Large corporates in India have shown interest in setting up clearing corporates and provide technical support”, he said.

Sri Lanka’s low investment on the stock market is due to lack of knowledge of the financial system . Sri Lanka’s average daily turnover in the recent months has been around US$ 150 million.

SEC will set up investor centres in Colombo, Kandy and Jaffna with stock market live board, library and Internet facilities. Steps will be taken to strengthen the capital market information centres in universities this year.

A proposal has been made to the Central Bank to enable people to purchase Treasury bills through unit trusts and stock brokers.

He said the primary dealers are only interested in promoting their products and not Treasury bills. Primary dealers mobilise money by paying low interest rates on savings accounts while an interest of 18 per cent is paid for Treasury Bills.

The regulations should be made practical, innovative and effective to meet the challenges of the global economic crisis.

The capacity of regulators has to be increased to be effective in the monitoring and supervision roles. SEC’s role is to implement stringent regulations to ensure no market manipulations take place.

A surveillance system will be launched shortly to track malpractice in market dealings.

It is the first time an electronic computer aided surveillance system will be used to help build market confidence.

De Silva said the SEC Act will be strengthened through the revised listing rules of the stock exchange which will be in effect from the second quarter of 2009.

“Taxes need to be simplified and reduced.

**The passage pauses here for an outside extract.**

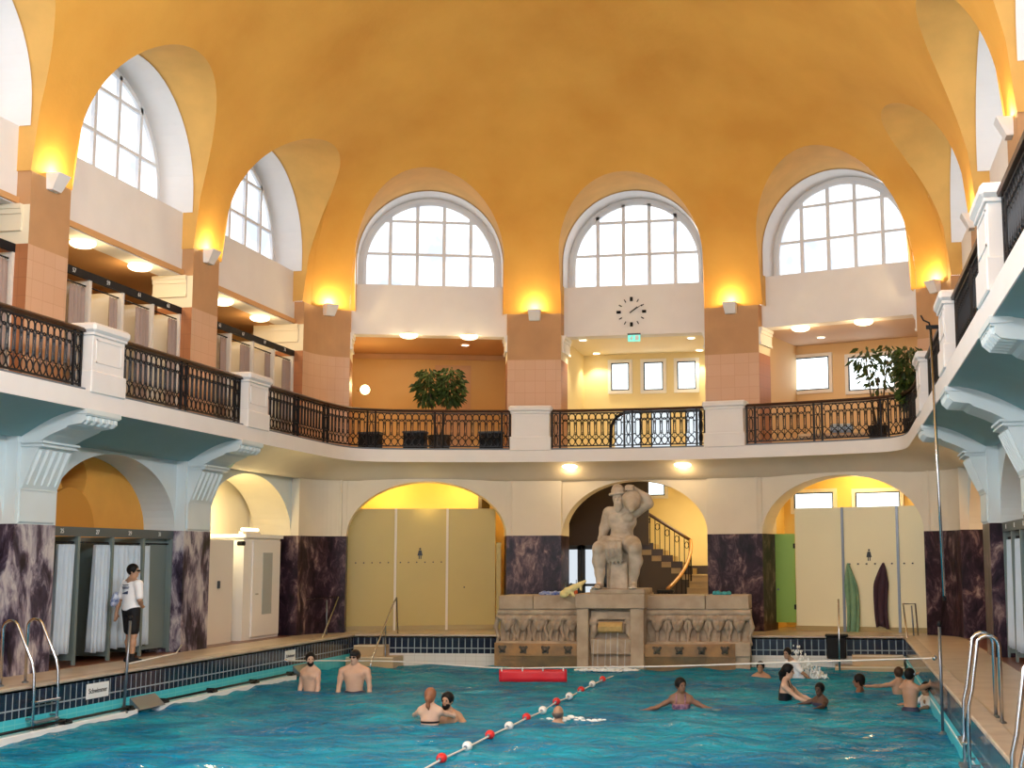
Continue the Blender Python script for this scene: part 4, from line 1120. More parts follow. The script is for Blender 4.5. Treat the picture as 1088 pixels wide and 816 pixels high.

Corporate taxes should drop to around 15 per cent,” he said.

De Silva said emerging markets contribute around 45 per cent of the world economic growth.

Experts predict that through shift from developed to developing countries emerging markets will contribute 100 per cent to the global growth.

“With an early end to the war and the peace dividends Sri Lanka will be an ideal destination for investors.

Reducing interest rates, developing SMEs, promoting innovation and venture capital, developing the entrepreneurial spirit are some of the major challenges this year for the economy”, he said.